Given information.
— start —

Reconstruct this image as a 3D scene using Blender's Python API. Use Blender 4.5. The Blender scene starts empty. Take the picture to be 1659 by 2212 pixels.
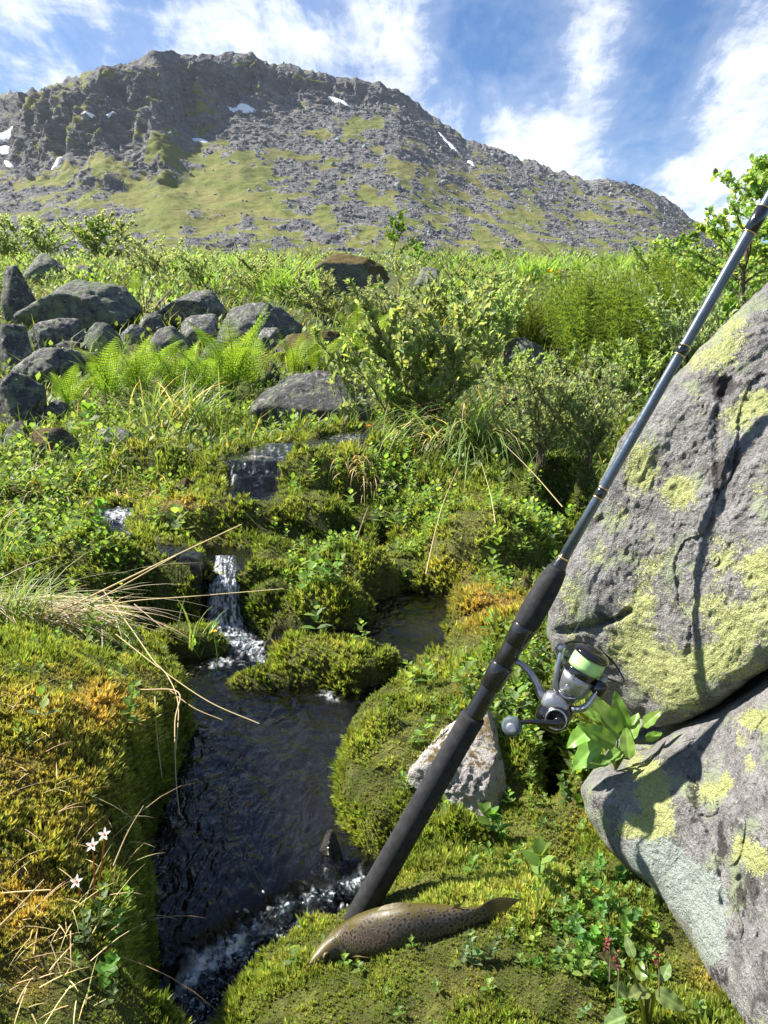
import bpy, bmesh, math, random
import numpy as np
from mathutils import Vector, Matrix

random.seed(7)
rng = np.random.default_rng(7)
sc = bpy.context.scene
COL = sc.collection
R = math.radians

# ------------------------------------------------------------------ camera
FPX, CU, CV = 1661.0, 829.5, 1106.0          # focal length and centre of the photo, in px of a 1659 x 2212 view
PITCH, CAMZ = R(12.0), 0.62
cd = bpy.data.cameras.new('camera')
cam = bpy.data.objects.new('camera', cd)
COL.objects.link(cam)
cam.location = (0, 0, CAMZ)
cam.rotation_euler = (math.pi / 2 - PITCH, 0, 0)
cd.sensor_fit = 'VERTICAL'
cd.sensor_height = 24.0
cd.lens = 12.0 * FPX / CV
cd.clip_start = 0.02
cd.clip_end = 20000
sc.camera = cam

# ------------------------------------------------------------------ light
SUN_DIR = Vector((-0.68, 0.22, 0.72)).normalized()     # from the place to the sun
sd_ = bpy.data.lights.new('sun', 'SUN')
sd_.energy = 3.4
sd_.angle = R(1.2)
sd_.color = (1.0, 0.94, 0.84)
sun = bpy.data.objects.new('sun', sd_)
COL.objects.link(sun)
sun.rotation_euler = SUN_DIR.to_track_quat('Z', 'Y').to_euler()
SUN_EL = math.asin(SUN_DIR.z)
SUN_ROT = math.atan2(SUN_DIR.x, SUN_DIR.y)

sc.view_settings.view_transform = 'Standard'
sc.view_settings.look = 'None'
sc.view_settings.exposure = 2.0
sc.view_settings.gamma = 1.0
sc.render.engine = 'CYCLES'
sc.cycles.use_denoising = True
sc.cycles.max_bounces = 7
sc.cycles.transmission_bounces = 5
sc.cycles.transparent_max_bounces = 6
sc.cycles.caustics_reflective = False
sc.cycles.caustics_refractive = True
sc.cycles.blur_glossy = 0.5
sc.cycles.sample_clamp_indirect = 4.0


# ------------------------------------------------------------------ node helper
class NT:
    def __init__(self, tree):
        self.t = tree
        tree.nodes.clear()

    def n(self, kind, ins=None, **props):
        nd = self.t.nodes.new(kind)
        for k, v in props.items():
            setattr(nd, k, v)
        for k, v in (ins or {}).items():
            s = nd.inputs[k]
            if isinstance(v, bpy.types.NodeSocket):
                self.t.links.new(v, s)
            elif isinstance(v, bpy.types.Node):
                self.t.links.new(v.outputs[0], s)
            else:
                s.default_value = v
        return nd

    def math(self, op, a, b=0.0, c=None, clamp=False):
        ins = {0: a, 1: b}
        if c is not None:
            ins[2] = c
        return self.n('ShaderNodeMath', ins, operation=op, use_clamp=clamp).outputs[0]

    def vmath(self, op, a, b=(0, 0, 0)):
        nd = self.n('ShaderNodeVectorMath', {0: a, 1: b}, operation=op)
        return nd.outputs[1] if op in ('DOT_PRODUCT', 'LENGTH') else nd.outputs[0]

    def ramp(self, x, a, b, lo=0.0, hi=1.0):
        return self.n('ShaderNodeMapRange', {0: x, 1: a, 2: b, 3: lo, 4: hi}, interpolation_type='SMOOTHSTEP').outputs[0]

    def mix(self, f, a, b):
        nd = self.n('ShaderNodeMix', None, data_type='RGBA')
        for i, v in ((0, f), (6, a), (7, b)):
            s = nd.inputs[i]
            if isinstance(v, bpy.types.NodeSocket):
                self.t.links.new(v, s)
            elif isinstance(v, (tuple, list)):
                s.default_value = tuple(v) + (1.0,) * (4 - len(v))
            else:
                s.default_value = v
        return nd.outputs[2]

    def noise(self, vec, scale, detail=4.0, rough=0.55, dist=0.0, out=0):
        return self.n('ShaderNodeTexNoise', {'Vector': vec, 'Scale': scale, 'Detail': detail, 'Roughness': rough,
                                             'Distortion': dist}).outputs[out]

    def voro(self, vec, scale, feature='F1', out=0, rnd=1.0):
        return self.n('ShaderNodeTexVoronoi', {'Vector': vec, 'Scale': scale, 'Randomness': rnd}, feature=feature).outputs[out]


def new_mat(name):
    m = bpy.data.materials.new(name)
    m.use_nodes = True
    return m, NT(m.node_tree)


def finish(nt, shader):
    o = nt.n('ShaderNodeOutputMaterial')
    nt.t.links.new(shader.outputs[0], o.inputs[0])


# ------------------------------------------------------------------ pixel <-> place helpers
cp, sp = math.cos(PITCH), math.sin(PITCH)


def ray(u, v):
    xc = (np.asarray(u, float) - CU) / FPX
    yc = (CV - np.asarray(v, float)) / FPX
    return xc, cp + yc * sp, -sp + yc * cp


def PY(u, v, Y):
    a, b, c = ray(u, v)
    t = Y / b
    return np.array([a * t, b * t, CAMZ + c * t])


def PZ(u, v, z):
    a, b, c = ray(u, v)
    t = (z - CAMZ) / c
    return np.array([a * t, b * t, CAMZ + c * t])


def PT(u, v, t):
    a, b, c = ray(u, v)
    return np.array([a * t, b * t, CAMZ + c * t])


def proj(x, y, z):
    dz = z - CAMZ
    t = y * cp - dz * sp
    t = np.where(np.abs(t) < 1e-3, 1e-3, t)
    return CU + FPX * x / t, CV - FPX * (y * sp + dz * cp) / t, t


# ------------------------------------------------------------------ world: sky with broken clouds
world = bpy.data.worlds.new('World')
sc.world = world
world.use_nodes = True
w = NT(world.node_tree)
sky = w.n('ShaderNodeTexSky', None, sky_type='NISHITA', sun_disc=False, sun_elevation=SUN_EL, sun_rotation=SUN_ROT,
          altitude=900.0, air_density=1.0, dust_density=0.2, ozone_density=2.5)
dirv = w.n('ShaderNodeTexCoord').outputs['Generated']
dirn = w.vmath('NORMALIZE', dirv)
sep = w.n('ShaderNodeSeparateXYZ', {0: dirn})
zz = w.math('ADD', w.math('MAXIMUM', sep.outputs[2], 0.0), 0.22)
plane = w.n('ShaderNodeCombineXYZ', {0: w.math('DIVIDE', sep.outputs[0], zz), 1: w.math('DIVIDE', sep.outputs[1], zz), 2: 0.0}).outputs[0]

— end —

What to do. Every line above should be repeated exactly; pictures stay out of the copy.

Task solution.
Reconstruct this image as a 3D scene using Blender's Python API. Use Blender 4.5. The Blender scene starts empty. Take the picture to be 1659 by 2212 pixels.
import bpy, bmesh, math, random
import numpy as np
from mathutils import Vector, Matrix

random.seed(7)
rng = np.random.default_rng(7)
sc = bpy.context.scene
COL = sc.collection
R = math.radians

# ------------------------------------------------------------------ camera
FPX, CU, CV = 1661.0, 829.5, 1106.0          # focal length and centre of the photo, in px of a 1659 x 2212 view
PITCH, CAMZ = R(12.0), 0.62
cd = bpy.data.cameras.new('camera')
cam = bpy.data.objects.new('camera', cd)
COL.objects.link(cam)
cam.location = (0, 0, CAMZ)
cam.rotation_euler = (math.pi / 2 - PITCH, 0, 0)
cd.sensor_fit = 'VERTICAL'
cd.sensor_height = 24.0
cd.lens = 12.0 * FPX / CV
cd.clip_start = 0.02
cd.clip_end = 20000
sc.camera = cam

# ------------------------------------------------------------------ light
SUN_DIR = Vector((-0.68, 0.22, 0.72)).normalized()     # from the place to the sun
sd_ = bpy.data.lights.new('sun', 'SUN')
sd_.energy = 3.4
sd_.angle = R(1.2)
sd_.color = (1.0, 0.94, 0.84)
sun = bpy.data.objects.new('sun', sd_)
COL.objects.link(sun)
sun.rotation_euler = SUN_DIR.to_track_quat('Z', 'Y').to_euler()
SUN_EL = math.asin(SUN_DIR.z)
SUN_ROT = math.atan2(SUN_DIR.x, SUN_DIR.y)

sc.view_settings.view_transform = 'Standard'
sc.view_settings.look = 'None'
sc.view_settings.exposure = 2.0
sc.view_settings.gamma = 1.0
sc.render.engine = 'CYCLES'
sc.cycles.use_denoising = True
sc.cycles.max_bounces = 7
sc.cycles.transmission_bounces = 5
sc.cycles.transparent_max_bounces = 6
sc.cycles.caustics_reflective = False
sc.cycles.caustics_refractive = True
sc.cycles.blur_glossy = 0.5
sc.cycles.sample_clamp_indirect = 4.0


# ------------------------------------------------------------------ node helper
class NT:
    def __init__(self, tree):
        self.t = tree
        tree.nodes.clear()

    def n(self, kind, ins=None, **props):
        nd = self.t.nodes.new(kind)
        for k, v in props.items():
            setattr(nd, k, v)
        for k, v in (ins or {}).items():
            s = nd.inputs[k]
            if isinstance(v, bpy.types.NodeSocket):
                self.t.links.new(v, s)
            elif isinstance(v, bpy.types.Node):
                self.t.links.new(v.outputs[0], s)
            else:
                s.default_value = v
        return nd

    def math(self, op, a, b=0.0, c=None, clamp=False):
        ins = {0: a, 1: b}
        if c is not None:
            ins[2] = c
        return self.n('ShaderNodeMath', ins, operation=op, use_clamp=clamp).outputs[0]

    def vmath(self, op, a, b=(0, 0, 0)):
        nd = self.n('ShaderNodeVectorMath', {0: a, 1: b}, operation=op)
        return nd.outputs[1] if op in ('DOT_PRODUCT', 'LENGTH') else nd.outputs[0]

    def ramp(self, x, a, b, lo=0.0, hi=1.0):
        return self.n('ShaderNodeMapRange', {0: x, 1: a, 2: b, 3: lo, 4: hi}, interpolation_type='SMOOTHSTEP').outputs[0]

    def mix(self, f, a, b):
        nd = self.n('ShaderNodeMix', None, data_type='RGBA')
        for i, v in ((0, f), (6, a), (7, b)):
            s = nd.inputs[i]
            if isinstance(v, bpy.types.NodeSocket):
                self.t.links.new(v, s)
            elif isinstance(v, (tuple, list)):
                s.default_value = tuple(v) + (1.0,) * (4 - len(v))
            else:
                s.default_value = v
        return nd.outputs[2]

    def noise(self, vec, scale, detail=4.0, rough=0.55, dist=0.0, out=0):
        return self.n('ShaderNodeTexNoise', {'Vector': vec, 'Scale': scale, 'Detail': detail, 'Roughness': rough,
                                             'Distortion': dist}).outputs[out]

    def voro(self, vec, scale, feature='F1', out=0, rnd=1.0):
        return self.n('ShaderNodeTexVoronoi', {'Vector': vec, 'Scale': scale, 'Randomness': rnd}, feature=feature).outputs[out]


def new_mat(name):
    m = bpy.data.materials.new(name)
    m.use_nodes = True
    return m, NT(m.node_tree)


def finish(nt, shader):
    o = nt.n('ShaderNodeOutputMaterial')
    nt.t.links.new(shader.outputs[0], o.inputs[0])


# ------------------------------------------------------------------ pixel <-> place helpers
cp, sp = math.cos(PITCH), math.sin(PITCH)


def ray(u, v):
    xc = (np.asarray(u, float) - CU) / FPX
    yc = (CV - np.asarray(v, float)) / FPX
    return xc, cp + yc * sp, -sp + yc * cp


def PY(u, v, Y):
    a, b, c = ray(u, v)
    t = Y / b
    return np.array([a * t, b * t, CAMZ + c * t])


def PZ(u, v, z):
    a, b, c = ray(u, v)
    t = (z - CAMZ) / c
    return np.array([a * t, b * t, CAMZ + c * t])


def PT(u, v, t):
    a, b, c = ray(u, v)
    return np.array([a * t, b * t, CAMZ + c * t])


def proj(x, y, z):
    dz = z - CAMZ
    t = y * cp - dz * sp
    t = np.where(np.abs(t) < 1e-3, 1e-3, t)
    return CU + FPX * x / t, CV - FPX * (y * sp + dz * cp) / t, t


# ------------------------------------------------------------------ world: sky with broken clouds
world = bpy.data.worlds.new('World')
sc.world = world
world.use_nodes = True
w = NT(world.node_tree)
sky = w.n('ShaderNodeTexSky', None, sky_type='NISHITA', sun_disc=False, sun_elevation=SUN_EL, sun_rotation=SUN_ROT,
          altitude=900.0, air_density=1.0, dust_density=0.2, ozone_density=2.5)
dirv = w.n('ShaderNodeTexCoord').outputs['Generated']
dirn = w.vmath('NORMALIZE', dirv)
sep = w.n('ShaderNodeSeparateXYZ', {0: dirn})
zz = w.math('ADD', w.math('MAXIMUM', sep.outputs[2], 0.0), 0.22)
plane = w.n('ShaderNodeCombineXYZ', {0: w.math('DIVIDE', sep.outputs[0], zz), 1: w.math('DIVIDE', sep.outputs[1], zz), 2: 0.0}).outputs[0]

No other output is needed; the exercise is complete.